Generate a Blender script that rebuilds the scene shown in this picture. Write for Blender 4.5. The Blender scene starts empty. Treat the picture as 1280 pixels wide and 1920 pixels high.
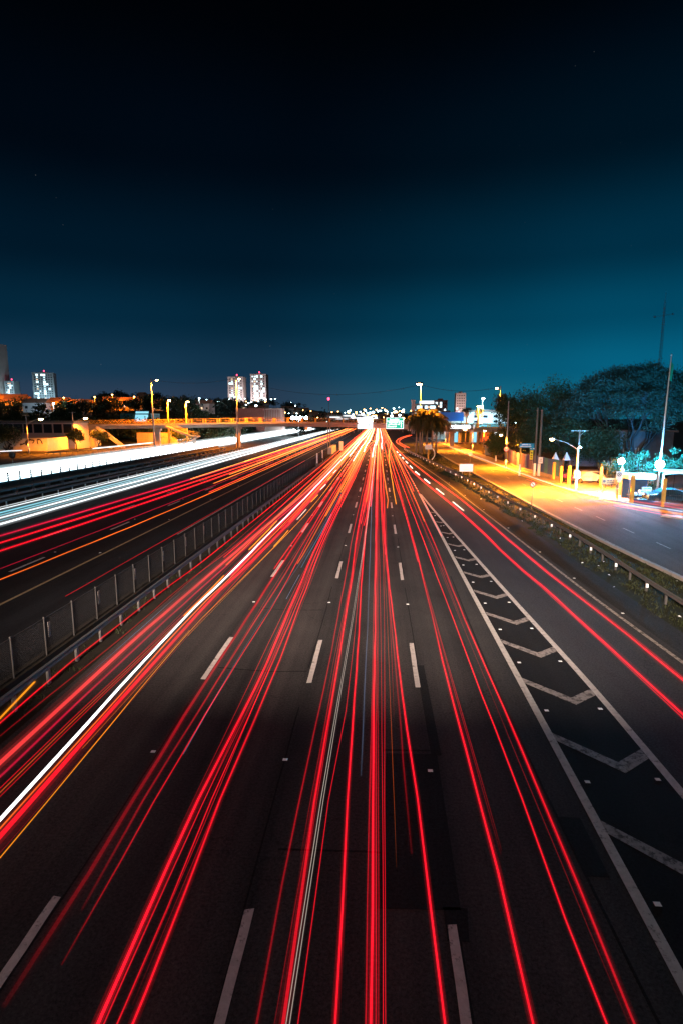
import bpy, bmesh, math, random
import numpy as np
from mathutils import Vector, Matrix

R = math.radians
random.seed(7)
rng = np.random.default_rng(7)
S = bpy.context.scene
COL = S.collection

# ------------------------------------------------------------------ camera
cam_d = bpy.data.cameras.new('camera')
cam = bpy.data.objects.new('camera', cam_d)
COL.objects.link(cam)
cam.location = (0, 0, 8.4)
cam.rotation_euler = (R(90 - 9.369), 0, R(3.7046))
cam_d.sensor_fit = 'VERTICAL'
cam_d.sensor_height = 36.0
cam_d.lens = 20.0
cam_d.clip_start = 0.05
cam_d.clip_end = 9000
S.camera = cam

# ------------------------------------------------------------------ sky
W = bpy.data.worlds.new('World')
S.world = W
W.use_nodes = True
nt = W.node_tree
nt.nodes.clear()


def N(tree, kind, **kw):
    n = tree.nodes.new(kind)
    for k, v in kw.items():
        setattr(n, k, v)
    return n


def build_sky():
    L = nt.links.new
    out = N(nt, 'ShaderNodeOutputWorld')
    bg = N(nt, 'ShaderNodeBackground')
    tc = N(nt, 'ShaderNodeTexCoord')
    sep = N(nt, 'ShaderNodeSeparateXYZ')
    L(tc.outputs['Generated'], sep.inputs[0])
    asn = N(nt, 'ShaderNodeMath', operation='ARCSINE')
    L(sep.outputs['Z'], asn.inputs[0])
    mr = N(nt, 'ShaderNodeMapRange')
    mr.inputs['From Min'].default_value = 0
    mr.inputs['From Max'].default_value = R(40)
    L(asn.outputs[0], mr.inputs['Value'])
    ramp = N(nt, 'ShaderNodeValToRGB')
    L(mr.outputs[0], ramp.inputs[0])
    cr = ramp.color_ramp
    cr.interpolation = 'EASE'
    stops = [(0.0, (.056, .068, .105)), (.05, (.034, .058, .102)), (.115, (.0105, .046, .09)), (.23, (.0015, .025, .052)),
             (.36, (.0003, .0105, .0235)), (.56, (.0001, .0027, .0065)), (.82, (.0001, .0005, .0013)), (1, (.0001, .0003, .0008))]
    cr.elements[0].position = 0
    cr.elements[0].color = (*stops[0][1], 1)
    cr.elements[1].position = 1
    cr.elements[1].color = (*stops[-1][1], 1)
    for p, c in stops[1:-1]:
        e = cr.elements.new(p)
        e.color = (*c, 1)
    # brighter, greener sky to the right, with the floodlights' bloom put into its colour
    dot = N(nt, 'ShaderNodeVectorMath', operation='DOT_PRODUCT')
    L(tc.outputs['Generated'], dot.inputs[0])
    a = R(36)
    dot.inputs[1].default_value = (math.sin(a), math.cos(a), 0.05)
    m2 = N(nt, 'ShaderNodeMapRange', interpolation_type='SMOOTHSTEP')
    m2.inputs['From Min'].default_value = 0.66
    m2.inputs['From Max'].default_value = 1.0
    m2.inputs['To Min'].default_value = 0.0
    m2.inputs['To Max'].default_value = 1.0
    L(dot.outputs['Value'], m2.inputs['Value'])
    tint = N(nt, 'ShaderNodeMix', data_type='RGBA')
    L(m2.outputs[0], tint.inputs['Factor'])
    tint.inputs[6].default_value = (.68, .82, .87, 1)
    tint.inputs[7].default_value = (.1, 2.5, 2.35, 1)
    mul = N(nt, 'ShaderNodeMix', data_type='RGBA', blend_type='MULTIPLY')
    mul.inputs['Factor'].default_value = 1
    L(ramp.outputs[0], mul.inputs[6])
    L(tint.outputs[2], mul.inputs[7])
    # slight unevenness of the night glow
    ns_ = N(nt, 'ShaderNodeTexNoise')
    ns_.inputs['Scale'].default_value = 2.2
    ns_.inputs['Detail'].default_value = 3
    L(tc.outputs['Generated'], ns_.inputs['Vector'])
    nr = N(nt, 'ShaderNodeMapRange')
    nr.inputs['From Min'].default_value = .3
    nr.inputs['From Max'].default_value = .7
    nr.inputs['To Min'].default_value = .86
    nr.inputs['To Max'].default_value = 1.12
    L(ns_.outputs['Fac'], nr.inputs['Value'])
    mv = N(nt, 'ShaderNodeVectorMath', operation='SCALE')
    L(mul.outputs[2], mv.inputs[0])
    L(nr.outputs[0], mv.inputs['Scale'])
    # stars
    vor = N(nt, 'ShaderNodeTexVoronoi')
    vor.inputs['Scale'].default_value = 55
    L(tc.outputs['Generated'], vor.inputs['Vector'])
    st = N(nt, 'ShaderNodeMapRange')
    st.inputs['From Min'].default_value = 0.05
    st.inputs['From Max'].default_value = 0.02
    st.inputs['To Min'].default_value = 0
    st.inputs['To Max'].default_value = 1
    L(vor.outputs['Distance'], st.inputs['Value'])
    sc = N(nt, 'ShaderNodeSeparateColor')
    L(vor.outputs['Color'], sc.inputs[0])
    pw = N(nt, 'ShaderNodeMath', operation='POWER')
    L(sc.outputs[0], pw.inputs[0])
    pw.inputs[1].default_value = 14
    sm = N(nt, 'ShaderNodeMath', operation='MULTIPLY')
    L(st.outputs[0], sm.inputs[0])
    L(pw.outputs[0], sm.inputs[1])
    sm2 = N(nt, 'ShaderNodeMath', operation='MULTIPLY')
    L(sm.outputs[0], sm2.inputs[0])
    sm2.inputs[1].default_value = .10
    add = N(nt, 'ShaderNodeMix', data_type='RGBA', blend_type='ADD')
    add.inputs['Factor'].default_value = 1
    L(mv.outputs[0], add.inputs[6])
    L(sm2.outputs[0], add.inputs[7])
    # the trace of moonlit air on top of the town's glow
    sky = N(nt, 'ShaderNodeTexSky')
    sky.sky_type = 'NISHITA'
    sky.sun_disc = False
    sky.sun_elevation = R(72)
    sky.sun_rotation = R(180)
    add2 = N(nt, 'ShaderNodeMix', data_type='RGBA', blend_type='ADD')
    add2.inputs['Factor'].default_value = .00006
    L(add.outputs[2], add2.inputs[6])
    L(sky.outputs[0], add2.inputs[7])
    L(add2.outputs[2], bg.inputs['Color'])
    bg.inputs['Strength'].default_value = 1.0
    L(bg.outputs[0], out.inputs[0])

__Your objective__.
From the first line of the listing above, repeat every line through the one holding "COL = S.collection". Both ends count, and pictures stay out.

__Solution for this exercise__.
Generate a Blender script that rebuilds the scene shown in this picture. Write for Blender 4.5. The Blender scene starts empty. Treat the picture as 1280 pixels wide and 1920 pixels high.
import bpy, bmesh, math, random
import numpy as np
from mathutils import Vector, Matrix

R = math.radians
random.seed(7)
rng = np.random.default_rng(7)
S = bpy.context.scene
COL = S.collection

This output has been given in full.